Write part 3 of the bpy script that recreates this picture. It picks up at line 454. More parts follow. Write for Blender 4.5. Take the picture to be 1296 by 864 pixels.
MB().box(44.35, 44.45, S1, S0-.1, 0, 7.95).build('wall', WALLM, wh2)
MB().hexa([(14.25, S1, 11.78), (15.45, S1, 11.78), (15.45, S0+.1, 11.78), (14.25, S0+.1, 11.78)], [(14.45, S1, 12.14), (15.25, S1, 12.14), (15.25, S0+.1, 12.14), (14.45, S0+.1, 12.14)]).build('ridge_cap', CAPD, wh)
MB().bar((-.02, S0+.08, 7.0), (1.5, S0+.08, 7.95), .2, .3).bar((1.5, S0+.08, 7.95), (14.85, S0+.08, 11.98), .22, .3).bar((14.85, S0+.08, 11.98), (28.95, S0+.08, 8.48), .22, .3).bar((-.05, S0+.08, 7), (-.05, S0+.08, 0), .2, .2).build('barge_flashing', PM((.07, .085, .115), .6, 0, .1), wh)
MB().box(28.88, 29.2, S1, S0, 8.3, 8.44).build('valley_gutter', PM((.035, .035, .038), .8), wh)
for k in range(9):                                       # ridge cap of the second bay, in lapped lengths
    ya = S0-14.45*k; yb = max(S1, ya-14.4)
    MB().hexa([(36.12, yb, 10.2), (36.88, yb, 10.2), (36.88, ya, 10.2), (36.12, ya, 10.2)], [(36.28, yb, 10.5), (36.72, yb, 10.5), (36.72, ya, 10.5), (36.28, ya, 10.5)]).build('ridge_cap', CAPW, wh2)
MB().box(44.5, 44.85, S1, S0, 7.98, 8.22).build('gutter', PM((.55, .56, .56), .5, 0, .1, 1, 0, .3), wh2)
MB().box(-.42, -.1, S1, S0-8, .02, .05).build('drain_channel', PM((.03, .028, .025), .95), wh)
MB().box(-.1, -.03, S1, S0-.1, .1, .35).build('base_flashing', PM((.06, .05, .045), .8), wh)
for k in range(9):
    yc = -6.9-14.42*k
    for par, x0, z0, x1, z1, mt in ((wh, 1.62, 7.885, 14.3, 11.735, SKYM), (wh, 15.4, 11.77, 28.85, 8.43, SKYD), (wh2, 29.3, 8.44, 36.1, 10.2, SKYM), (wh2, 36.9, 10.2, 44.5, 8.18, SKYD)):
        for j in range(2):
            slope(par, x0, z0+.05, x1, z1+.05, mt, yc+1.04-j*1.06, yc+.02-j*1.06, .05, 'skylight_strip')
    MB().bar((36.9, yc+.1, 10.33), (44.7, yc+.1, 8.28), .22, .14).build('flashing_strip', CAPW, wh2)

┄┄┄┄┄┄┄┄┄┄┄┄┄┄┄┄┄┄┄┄

**What the exercise asks:** Each line of the material above must be retyped precisely.

**Finished answer:**
Write part 3 of the bpy script that recreates this picture. It picks up at line 454. More parts follow. Write for Blender 4.5. Take the picture to be 1296 by 864 pixels.
MB().box(44.35, 44.45, S1, S0-.1, 0, 7.95).build('wall', WALLM, wh2)
MB().hexa([(14.25, S1, 11.78), (15.45, S1, 11.78), (15.45, S0+.1, 11.78), (14.25, S0+.1, 11.78)], [(14.45, S1, 12.14), (15.25, S1, 12.14), (15.25, S0+.1, 12.14), (14.45, S0+.1, 12.14)]).build('ridge_cap', CAPD, wh)
MB().bar((-.02, S0+.08, 7.0), (1.5, S0+.08, 7.95), .2, .3).bar((1.5, S0+.08, 7.95), (14.85, S0+.08, 11.98), .22, .3).bar((14.85, S0+.08, 11.98), (28.95, S0+.08, 8.48), .22, .3).bar((-.05, S0+.08, 7), (-.05, S0+.08, 0), .2, .2).build('barge_flashing', PM((.07, .085, .115), .6, 0, .1), wh)
MB().box(28.88, 29.2, S1, S0, 8.3, 8.44).build('valley_gutter', PM((.035, .035, .038), .8), wh)
for k in range(9):                                       # ridge cap of the second bay, in lapped lengths
    ya = S0-14.45*k; yb = max(S1, ya-14.4)
    MB().hexa([(36.12, yb, 10.2), (36.88, yb, 10.2), (36.88, ya, 10.2), (36.12, ya, 10.2)], [(36.28, yb, 10.5), (36.72, yb, 10.5), (36.72, ya, 10.5), (36.28, ya, 10.5)]).build('ridge_cap', CAPW, wh2)
MB().box(44.5, 44.85, S1, S0, 7.98, 8.22).build('gutter', PM((.55, .56, .56), .5, 0, .1, 1, 0, .3), wh2)
MB().box(-.42, -.1, S1, S0-8, .02, .05).build('drain_channel', PM((.03, .028, .025), .95), wh)
MB().box(-.1, -.03, S1, S0-.1, .1, .35).build('base_flashing', PM((.06, .05, .045), .8), wh)
for k in range(9):
    yc = -6.9-14.42*k
    for par, x0, z0, x1, z1, mt in ((wh, 1.62, 7.885, 14.3, 11.735, SKYM), (wh, 15.4, 11.77, 28.85, 8.43, SKYD), (wh2, 29.3, 8.44, 36.1, 10.2, SKYM), (wh2, 36.9, 10.2, 44.5, 8.18, SKYD)):
        for j in range(2):
            slope(par, x0, z0+.05, x1, z1+.05, mt, yc+1.04-j*1.06, yc+.02-j*1.06, .05, 'skylight_strip')
    MB().bar((36.9, yc+.1, 10.33), (44.7, yc+.1, 8.28), .22, .14).build('flashing_strip', CAPW, wh2)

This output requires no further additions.